VAN OVER DE GRENZEN.

Bijenrecht.
Den 17en November l.l. vergaderde in Weenen een vereeniging van bijentelers uit Neder-Oostenrijk. Daarop werd 't bijenrecht in 't algemeen en een ontwerp voor bijenrecht besproken.
Uit „Bienen-Vater" van November ontleenen wij 't geen medegedeeld werd omtrent 't ontstaan van 't bijenrecht.

't Gebruik der bij en van haar schatten is zoo oud als 't menschen geslacht, daarom worden in de rechtsgeschiedenis van alle beschaafde volken de bijen vermeld.
Het Romeinsche recht onderscheidde wilde en huisbijen. 't Regelde alleen 't recht op zwermen; ieder kon een weggevlogen zwerm op vreemden grond tot zonsondergang vangen, als de eigenaar dit toeliet, na zonsondergang werd hij „herrenlos". Bij kwaadwillig vernietigen van bijen kon volgens 't Romeinsche recht schadevergoeding geëischt worden.
In oude Duitsche rechtsbepalingen werd alleen rekening met de zwermen gehouden.
't Beiersche recht (511—524 na Christus) verzekert den bezitter van den moerstok 't eigendomsrecht op den zwerm, die in een vreemd bosch zich zet.
De „Schwabenspiegel" (1274) verzekert 't eigendomsrecht gedurende drie dagen aan den vervolgenden bezitter van den moerstok.
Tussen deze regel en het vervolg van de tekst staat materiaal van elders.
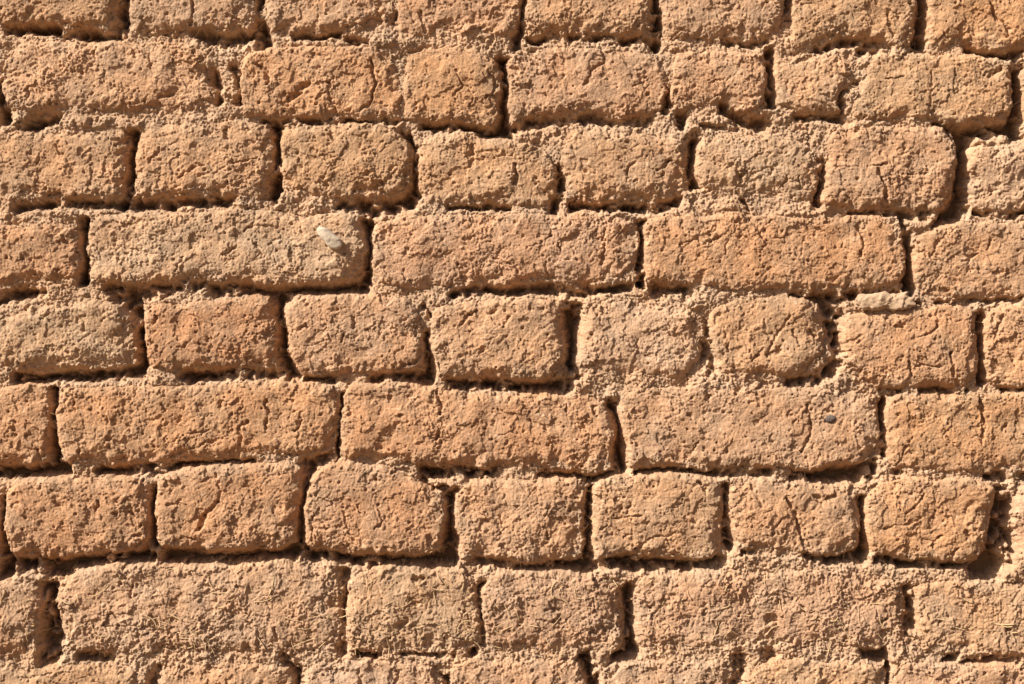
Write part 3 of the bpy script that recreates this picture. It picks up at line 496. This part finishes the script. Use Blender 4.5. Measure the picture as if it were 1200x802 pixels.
top = mortar.copy()              # highest surface so far, to skip mortar buried under the bricks
bigb = P(38, 70); lift = P(120, 71); rim_n = P(16, 72) + .6 * P(7, 73); wear = 1.5 * P(64, 74)
patched_cache = {k: None for k in TINT}
for key, (poly, level, rad, rgh, tint) in BR.items():
    seed = sum(ord(c) * (i * 37 + 11) for i, c in enumerate(key))
    rb = np.random.default_rng(seed)
    p = chaikin(poly)
    x0, x1, y0, y1 = p[:, 0].min() - 12, p[:, 0].max() + 12, p[:, 1].min() - 12, p[:, 1].max() + 12
    i0 = max(0, int((x0 - X0) / STEP)); i1 = min(NX, int((x1 - X0) / STEP) + 1)
    j0 = max(0, int((y0 - Y0) / STEP)); j1 = min(NY, int((y1 - Y0) / STEP) + 1)
    sl = np.s_[j0:j1, i0:i1]
    xs, ys = X[sl], Y[sl]
    d = sdf(p, XW[sl], YW[sl])
    gy_, gx_ = np.gradient(sdf(p, xs, ys), STEP)
    low = np.clip(-(gx_ * .62 + gy_ * .78), -1, 1)                    # 1 on the right and lower flanks, which weather back most
    d = d + .9 * rim_n[sl] + .5 * mid[sl] - 2.0 * np.clip(low, 0, 1)
    r = rad * rb.uniform(.85, 1.5) * (1.0 + .5 * rim_n[sl]) * np.exp(.6 * wear[sl] + .15) * (1 + .85 * np.clip(low, 0, 1) - .2 * np.clip(-low, 0, 1))
    r = np.clip(r, 3, 34)
    t = np.clip(d / r, 0, 1)
    edge = (1 - np.sqrt(np.clip(1 - (1 - t) ** 2, 0, 1))) * r * .62
    cx, cy = (x0 + x1) / 2, (y0 + y1) / 2
    tilt = rb.normal(0, .010) * (xs - cx) + rb.normal(0, .014) * (ys - cy)
    bulge = 2.0 * (1 - ((xs - cx) / (x1 - x0) * 2) ** 2) * (1 - ((ys - cy) / (y1 - y0) * 2) ** 2)
    rm = np.clip(roughmap[sl] * rgh + .8 * rgh * (1 - sstep(0, 16, d)), .15, 2.2)      # rims crumble more
    sm = .35 + .65 * np.clip(rm, 0, 1.6)                   # worn-smooth zones keep only a sandy skin
    h = (level - edge + tilt + bulge + .8 * big[sl] + .8 * mid[sl] * rgh + .76 * fine[sl] * (.55 + .45 * rm) + .62 * grain[sl] * sm
         + .42 * crumb[sl] * rm ** 1.7 + .45 * crumb2[sl] * sm - pits[sl] - .55 * pits2[sl] * sm
         - .7 * flake[sl] - .6 * flake2[sl] * sm + .75 * strokes[sl] * (.4 + .6 * sm) + cracks[sl] + sm * clod[sl] - .5 * hair[sl] * (.4 + .6 * sm))
    for _ in range(rb.integers(1, 4)):                        # corners and arrises knocked off
        v = p[rb.integers(len(p))]; cr = rb.uniform(7, 20)
        h = h - rb.uniform(2.0, 4.5) * (1 - sstep(cr * .82, cr, np.hypot(xs - v[0], (ys - v[1]) * rb.uniform(.8, 1.5)) + 2.4 * mid[sl] + 1.2 * fine[sl]))
    h = np.where(d < 0, h + np.clip(d, -12, 0) * 4.2, h)
    keep = h[:-1, :-1]
    mo = mortar[sl]
    vis = (h > mo - 5) & (d > -9)
    keep = vis[:-1, :-1] | vis[1:, :-1] | vis[:-1, 1:] | vis[1:, 1:]
    base = TINT[tint] * (1 + rb.normal(0, .025)) * np.array((1, 1 + rb.normal(0, .01), 1 + rb.normal(0, .02)))
    # clay of the brick, dusted with mortar towards the rims
    b = np.broadcast_to(base.astype(np.float32), xs.shape + (3,)).copy()
    for w, tc in patch_w:
        ww = w[sl]
        if ww.max() > .02: b += (tc - b) * (.75 * ww[..., None]).astype(np.float32)
    dw = np.clip((1 - sstep(2, 18, d + 6 * c_mid[sl]))[..., None] * .55 + .25 * dust[sl], 0, 1).astype(np.float32)
    b = b + (TINT['p'] * .98 - b) * dw * .65
    v = 1 + .07 * c_big[sl] + .09 * c_mid[sl] + .11 * c_fine[sl] + .12 * c_grain[sl]
    o_ = np.clip(.5 + .8 * c_or[sl] + .5 * c_mid[sl], 0, 1) - .5
    b = b * v[..., None] * np.stack([1 + .02 * o_, 1 - .06 * o_, 1 - .14 * o_], -1)
    sp = ((wv2[sl] > .965) & (wd2[sl] < .42))[..., None] * .3
    b = b * (1 - sp) + np.array((.60, .47, .34)) * sp
    b = b * (1 - .35 * ((wv2[sl] < .02) & (wd2[sl] < .36))[..., None])
    org = to_world(np.array(cx), np.array(cy), np.array(0.0))
    o = grid_mesh('mud_brick', xs, ys, h, keep, b.astype(np.float32), M_BRICK, wall, org)
    if key in LABELS: o['label'] = LABELS[key]
    top[sl] = np.where(d > -9, np.maximum(top[sl], h), top[sl])

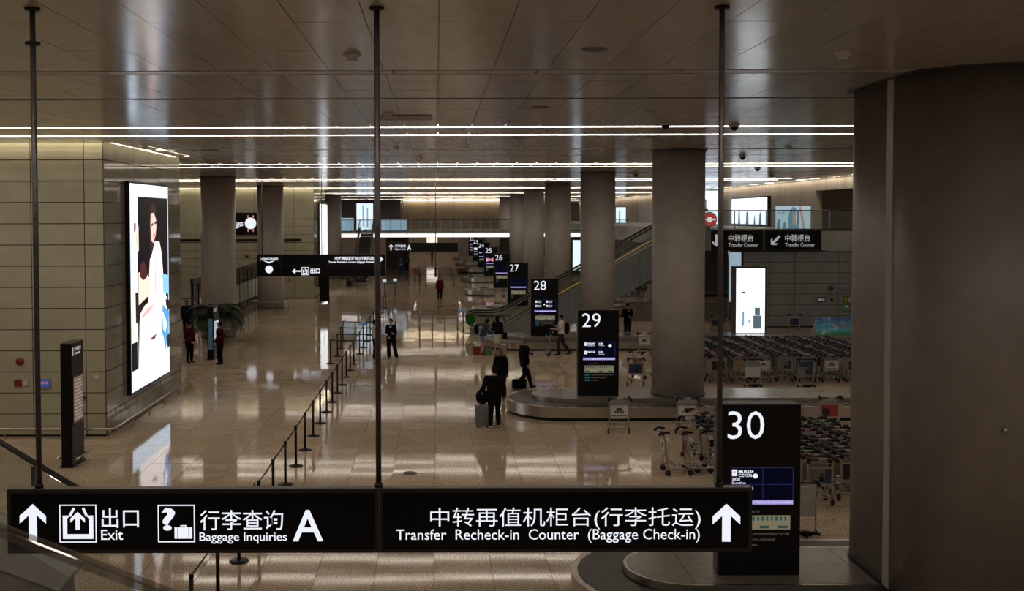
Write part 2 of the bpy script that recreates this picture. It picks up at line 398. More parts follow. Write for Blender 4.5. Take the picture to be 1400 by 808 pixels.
for i,(x,y) in enumerate([(a,b_) for b_ in (109,115,121) for a in (-12,-7.5,-2.5,2.5,7.5)]+[(a,b_) for b_ in (62,70,78) for a in (17,20)]):  # fill lamps added to brighten the space below both slabs
    z=3.95 if y>100 else 4.18
    t=thing('fill_lamp','small round fill lamp added under the %s, %s of its field'%('far balcony' if y>100 else 'right mezzanine',ORD[i%15]),'ceiling light',(x,y,z),0,'added fill lamps')
    MB().cyl(0,0,-.03,0,.14,18).build('rim',M_greypaint,t); MB().cyl(0,0,-.035,-.028,.11,18).build('lens',flatlit('fill_lamp_lens',(1,.84,.66),26 if y>100 else 14),t)

# ---------------------------------------------------------------- columns
def stadium(x0,x1,y0,y1,n=20):
    """rounded outline, straight along Y"""
    r=(x1-x0)/2; cx=(x0+x1)/2; P=[]
    for i in range(n+1): a=math.pi+math.pi*i/n; P.append((cx+r*math.cos(a),y0+r+r*math.sin(a)))
    for i in range(n+1): a=math.pi*i/n; P.append((cx+r*math.cos(a),y1-r+r*math.sin(a)))
    return P
PLAT=.55
t=thing('round_pillar','huge brown-grey pillar with rounded front filling the right edge','pillar',(7.85,15.9,PLAT))
mb=MB(); mb.sm=True; mb.prism(stadium(-1.2,1.2,-1.95,1.95,28),0,CEIL-PLAT); o=mb.build('shaft',M_column,t)
for p in o.data.polygons: p.use_smooth = abs(p.normal.z)<.5
MB().box(-1.215,-1.19,-.52,-.32,0,CEIL-PLAT).build('joint_strip',mottled('strip_paint',(.42,.38,.36),(.45,.41,.39),.4,6),t)
mb=MB(); mb.prism(stadium(-1.3,1.3,-2.05,2.05,28),CEIL-PLAT-.03,CEIL-PLAT+.0); mb.build('ceiling_collar',M_darkframe,t)
mb=MB().use(M_black); mb.prism(stadium(-1.23,1.23,-1.98,1.98,28),0,.03); mb.build('foot_ring',M_black,t)
MB().tube([(-.30,-1.93,2.68),(-.30,-1.99,2.68)],.028,10).build('knob',M_alu,t)
def column(x,y,r,z0,label,m=None,group='row of round columns by the belts'):
    t=thing('round_column',label,'column',(x,y,z0),0,group)
    mb=MB(); mb.cyl(0,0,0,CEIL-z0,r,40); mb.build('shaft',m or M_column1,t)
    MB().cyl(0,0,0,.05,r+.03,40).build('foot_ring',M_darkframe,t)
    MB().cyl(0,0,CEIL-z0-.04,CEIL-z0,r+.05,40).build('ceiling_collar',M_darkframe,t)
    return t
for k in range(8):
    lab=['tall brown round column rising from the belt of number 29','round column behind the moving stairs, right of display 28'][k] if k<2 else 'brown round column, %s behind the one at display 29'%ORD[k-1]
    column(7.45+.03*k,32.55+16.6*k,.80,PLAT+.004,lab)
for i,(y,lab) in enumerate([(53.4,'thick round column behind the potted palm'),(70,'round column behind the small hanging sign on the left'),(103.6,'far left round column beyond the lit panel on the wall corner')]):
    column(-11.1 if i<2 else -10.3,y,.87,0,lab,M_column2,'round columns on the left side')
for (x,y,lab) in [(-11.1,53.4,'low steel guard ring round the column behind the palm'),(-11.1,70,'low steel guard ring round the second left column')]:
    t=thing('guard_ring',lab,'guard rail',(x,y,0),0,'steel guard rings')
    MB().tube([(1.22*math.cos(a),1.22*math.sin(a),.46) for a in [i*2*math.pi/32 for i in range(32)]],.035,8,close=True).build('ring_rail',M_steel,t)
    for k in range(8):
        a=k*math.pi/4+.3; MB().tube([(1.22*math.cos(a),1.22*math.sin(a),0),(1.22*math.cos(a),1.22*math.sin(a),.45)],.02,8).build('leg',M_steel,t)

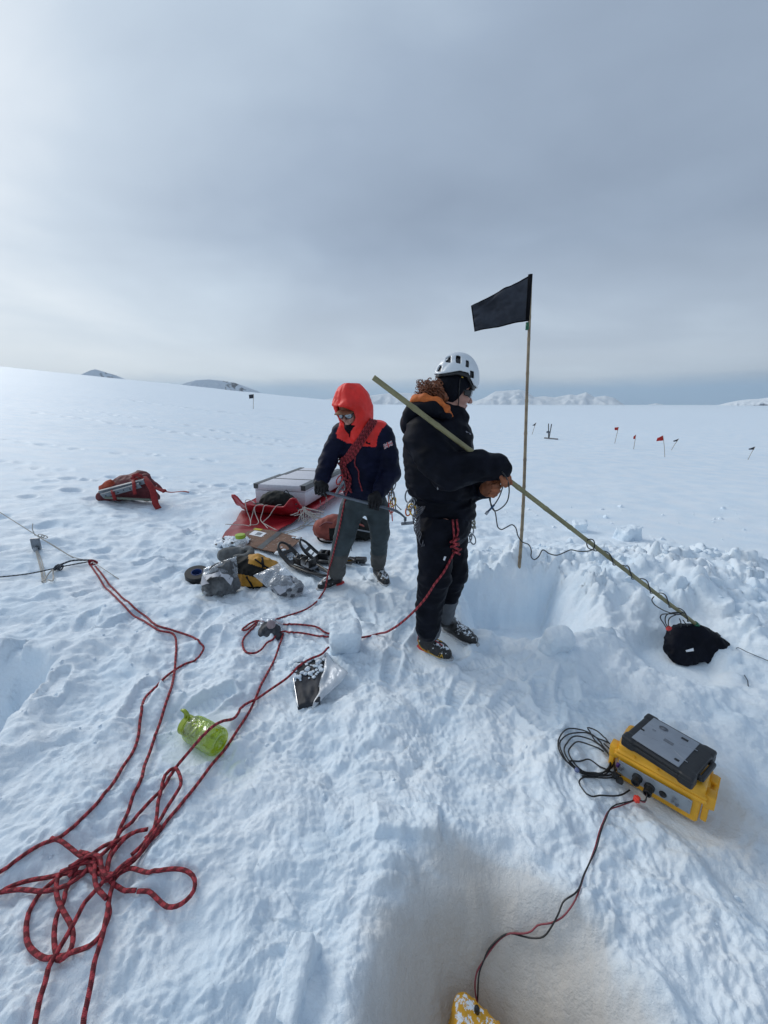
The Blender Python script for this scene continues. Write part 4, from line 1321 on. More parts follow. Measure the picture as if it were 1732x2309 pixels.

Dat, wat bij 't kloppen er uit komt, als de zwerm ergens ingevlogen is, komt den bezitter van het moervolk toe.
't „Saksische stadsrecht' (1294) beschouwt de bij als een wild gedierte, zoodat de grondeigenaar ook bezitter van den zwerm wordt.
't „Oud-Prager stadsrecht" (14e eeuw) beschouwt een zwerm, als „herrenloses" goed, wie hem vindt, heeft er recht op.
Het Neder-Oostenrijksche „Traktat de juribus incorporal" van 18 Maart 1679 laat den eigenaar van den grond door een honiggave vergoeding geven.